En una pura semana, la ciudad de la caca de perro tuvo visitas rockeras de chilito: Carlos Cabezas y Perrosky. Por supuesto, acá muy poca gente se enteró, porque Chile no existe y si existe es sólo un terremoto o un volcán que fastidia aeropuertos.
Cabezas no vino en onda show sino en onda pololeo, con su mujer Claudia que es un encanto y sonríe y habla todo lo que él no.
Fuimos a cenar a “Honorio”, exclusiva cocinería clandestina donde mi amigo Pablo Borón (célebre fotógrafo y chef de noventera fama en Santiago) prepara frente a los contados comensales exquisiteces de primera categoría a reja cerrada.
“Honorio”, según yo, debe ranquear entre los lugares más copados de esta ciudad, aunque todavía pocos lo ubican y todavía no se llena de gente careta, menos mal.
Escuchamos los boleros de Carlos, la historia de por qué el otro Carlos se vino para acá (yo), y recordamos al paisaje rockero en común y todos sus pasteles (para qué mencionarlos,¿no?).
Yo no comí esa noche porque venía de la pega más que estresado, y además había lasagna y mi quesofrenia me lo impide. Cabezas se veía bien y simpático y relajado, nunca lo he visto de otra manera. Fue una divertida velada, y por un momento fugaz, eché de menos… pero lo que echo de menos es preciso: el mar.
Siete días después, también después de la pega y todavía más cabreado que la semana anterior, conocí el famoso Espacio Puyrredón, un segundo piso de mansión antigua sobre Santa Fe transformado en sala de tocatas y fiestas.
Había cola y una larga escalera, y adentro mucho ruido y transpiración. Y lo primero que veo: a Oliver Knust, superhéroe del rock independiente, que me invita rápidamente a su siempre presente stand con discos y poleras a la venta que siempre pone la bandera incluso en este país ombliguista.

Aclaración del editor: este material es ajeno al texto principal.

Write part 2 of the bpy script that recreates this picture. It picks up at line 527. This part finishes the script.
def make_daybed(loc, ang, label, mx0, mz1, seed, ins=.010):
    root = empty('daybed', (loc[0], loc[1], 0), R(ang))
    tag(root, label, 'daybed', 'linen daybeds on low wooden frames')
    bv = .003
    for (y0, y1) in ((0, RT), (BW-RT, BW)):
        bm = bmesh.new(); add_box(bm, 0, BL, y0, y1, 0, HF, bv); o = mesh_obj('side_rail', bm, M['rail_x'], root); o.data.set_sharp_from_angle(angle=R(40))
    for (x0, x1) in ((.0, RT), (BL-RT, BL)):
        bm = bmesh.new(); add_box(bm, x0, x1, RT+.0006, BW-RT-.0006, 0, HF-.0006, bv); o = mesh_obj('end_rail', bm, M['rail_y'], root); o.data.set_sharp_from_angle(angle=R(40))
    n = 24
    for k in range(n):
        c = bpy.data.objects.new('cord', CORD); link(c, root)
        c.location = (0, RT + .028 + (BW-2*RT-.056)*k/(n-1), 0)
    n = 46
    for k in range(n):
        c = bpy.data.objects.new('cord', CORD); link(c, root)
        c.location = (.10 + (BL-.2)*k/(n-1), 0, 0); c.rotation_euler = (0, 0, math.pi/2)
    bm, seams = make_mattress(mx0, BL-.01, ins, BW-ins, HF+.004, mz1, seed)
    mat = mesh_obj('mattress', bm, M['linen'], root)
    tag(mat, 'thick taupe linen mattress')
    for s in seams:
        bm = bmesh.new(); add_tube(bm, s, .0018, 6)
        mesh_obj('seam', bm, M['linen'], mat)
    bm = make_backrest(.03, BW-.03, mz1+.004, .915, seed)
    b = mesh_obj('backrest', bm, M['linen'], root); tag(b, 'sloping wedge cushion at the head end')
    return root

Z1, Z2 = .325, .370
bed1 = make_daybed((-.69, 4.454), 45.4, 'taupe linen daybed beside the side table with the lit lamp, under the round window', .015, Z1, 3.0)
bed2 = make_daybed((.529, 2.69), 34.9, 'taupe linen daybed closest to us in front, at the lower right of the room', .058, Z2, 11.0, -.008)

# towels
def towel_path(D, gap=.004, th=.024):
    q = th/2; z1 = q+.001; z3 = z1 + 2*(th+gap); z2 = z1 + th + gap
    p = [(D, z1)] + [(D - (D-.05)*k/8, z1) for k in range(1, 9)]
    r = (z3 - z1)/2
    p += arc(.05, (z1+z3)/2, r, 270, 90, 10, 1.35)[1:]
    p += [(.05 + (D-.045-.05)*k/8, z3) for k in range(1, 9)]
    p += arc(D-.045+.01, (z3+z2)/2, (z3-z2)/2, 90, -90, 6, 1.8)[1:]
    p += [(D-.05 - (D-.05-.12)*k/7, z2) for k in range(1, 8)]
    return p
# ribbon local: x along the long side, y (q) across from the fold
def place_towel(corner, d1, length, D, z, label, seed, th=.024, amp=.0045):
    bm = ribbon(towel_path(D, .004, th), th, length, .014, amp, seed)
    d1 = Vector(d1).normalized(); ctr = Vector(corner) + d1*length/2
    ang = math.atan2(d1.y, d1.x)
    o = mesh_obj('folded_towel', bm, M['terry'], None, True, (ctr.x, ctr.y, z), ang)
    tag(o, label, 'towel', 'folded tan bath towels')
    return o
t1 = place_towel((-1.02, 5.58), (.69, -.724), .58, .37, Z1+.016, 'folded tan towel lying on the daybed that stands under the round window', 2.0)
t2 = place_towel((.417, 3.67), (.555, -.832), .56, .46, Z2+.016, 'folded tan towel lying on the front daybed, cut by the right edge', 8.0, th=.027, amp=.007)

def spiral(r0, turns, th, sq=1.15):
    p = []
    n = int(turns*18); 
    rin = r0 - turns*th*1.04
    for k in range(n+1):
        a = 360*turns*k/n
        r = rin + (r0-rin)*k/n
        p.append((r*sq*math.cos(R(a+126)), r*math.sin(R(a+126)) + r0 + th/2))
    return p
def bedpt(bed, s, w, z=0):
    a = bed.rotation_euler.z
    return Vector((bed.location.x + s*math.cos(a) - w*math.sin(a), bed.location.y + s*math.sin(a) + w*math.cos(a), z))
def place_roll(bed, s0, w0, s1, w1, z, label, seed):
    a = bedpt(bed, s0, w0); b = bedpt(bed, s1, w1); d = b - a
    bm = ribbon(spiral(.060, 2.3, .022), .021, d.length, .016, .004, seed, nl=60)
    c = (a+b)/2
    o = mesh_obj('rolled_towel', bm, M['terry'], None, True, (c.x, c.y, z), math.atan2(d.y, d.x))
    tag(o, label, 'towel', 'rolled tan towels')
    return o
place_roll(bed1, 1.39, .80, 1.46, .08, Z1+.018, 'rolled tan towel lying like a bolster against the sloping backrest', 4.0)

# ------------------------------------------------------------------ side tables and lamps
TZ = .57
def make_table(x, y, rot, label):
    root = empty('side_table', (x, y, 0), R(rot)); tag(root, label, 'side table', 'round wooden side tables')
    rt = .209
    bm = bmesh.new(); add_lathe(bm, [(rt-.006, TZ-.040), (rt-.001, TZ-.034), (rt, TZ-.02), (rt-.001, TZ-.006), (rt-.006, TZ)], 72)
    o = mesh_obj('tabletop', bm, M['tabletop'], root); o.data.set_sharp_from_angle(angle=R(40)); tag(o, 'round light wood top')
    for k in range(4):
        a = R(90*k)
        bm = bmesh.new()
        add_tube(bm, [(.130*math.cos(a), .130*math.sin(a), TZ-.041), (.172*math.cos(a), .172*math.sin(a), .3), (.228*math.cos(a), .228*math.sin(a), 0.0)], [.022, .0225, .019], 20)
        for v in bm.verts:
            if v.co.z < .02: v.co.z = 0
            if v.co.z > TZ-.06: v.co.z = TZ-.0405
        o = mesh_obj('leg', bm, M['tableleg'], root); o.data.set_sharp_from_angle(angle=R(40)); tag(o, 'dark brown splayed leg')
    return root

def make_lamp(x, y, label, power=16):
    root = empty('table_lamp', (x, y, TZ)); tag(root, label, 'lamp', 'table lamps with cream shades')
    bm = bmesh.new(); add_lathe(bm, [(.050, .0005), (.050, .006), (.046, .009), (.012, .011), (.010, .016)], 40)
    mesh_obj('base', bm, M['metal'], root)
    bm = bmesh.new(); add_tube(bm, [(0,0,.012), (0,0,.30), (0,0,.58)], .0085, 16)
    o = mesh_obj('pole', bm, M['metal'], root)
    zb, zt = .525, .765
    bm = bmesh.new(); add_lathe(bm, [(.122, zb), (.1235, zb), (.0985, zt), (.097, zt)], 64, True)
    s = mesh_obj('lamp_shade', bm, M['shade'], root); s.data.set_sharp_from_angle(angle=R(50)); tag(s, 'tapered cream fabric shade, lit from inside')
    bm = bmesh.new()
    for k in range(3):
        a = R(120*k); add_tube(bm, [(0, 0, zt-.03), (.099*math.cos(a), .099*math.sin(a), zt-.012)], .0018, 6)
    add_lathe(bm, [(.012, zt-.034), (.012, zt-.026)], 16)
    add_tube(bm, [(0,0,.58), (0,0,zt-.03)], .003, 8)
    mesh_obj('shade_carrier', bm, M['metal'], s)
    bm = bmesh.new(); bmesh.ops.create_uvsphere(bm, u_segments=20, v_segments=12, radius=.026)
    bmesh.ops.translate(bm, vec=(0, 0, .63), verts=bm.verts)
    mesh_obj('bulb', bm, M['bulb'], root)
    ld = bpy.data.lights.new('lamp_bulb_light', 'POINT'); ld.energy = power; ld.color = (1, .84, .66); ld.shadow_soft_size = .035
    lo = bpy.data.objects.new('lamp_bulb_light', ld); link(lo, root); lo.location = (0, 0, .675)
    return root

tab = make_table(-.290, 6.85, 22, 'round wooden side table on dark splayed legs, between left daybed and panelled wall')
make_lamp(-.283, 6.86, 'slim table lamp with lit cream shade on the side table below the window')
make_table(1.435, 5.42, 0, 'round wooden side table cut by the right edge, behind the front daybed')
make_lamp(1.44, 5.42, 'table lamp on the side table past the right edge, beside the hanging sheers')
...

Y luego, el show: impecable, energético, gritado y rockerazo; todo lo que Perrosky siempre ha sido y más promete. La gente gozaba y habían muchas cámaras, y no sólo de los amiguis locales de los hermanos Gómez.
La noche del sábado, antes de ayer, la tocata se repitió pero en el Club M.O.D., de San Telmo, un lugar mucho menos hippie y más limpito y con pinta de discoteca (ya no sé cómo se dice discoteca hoy en día).
Nuevamente la gente lo pasó del uno, bailando y coreando las canciones y cerrando con gran aplauso un espectáculo que cada vez que veo encuentro mejor.
Me saco el sombrero y recomiendo a los que no conozcan todavía a este dúo inimitable, ¡larga vida Perros!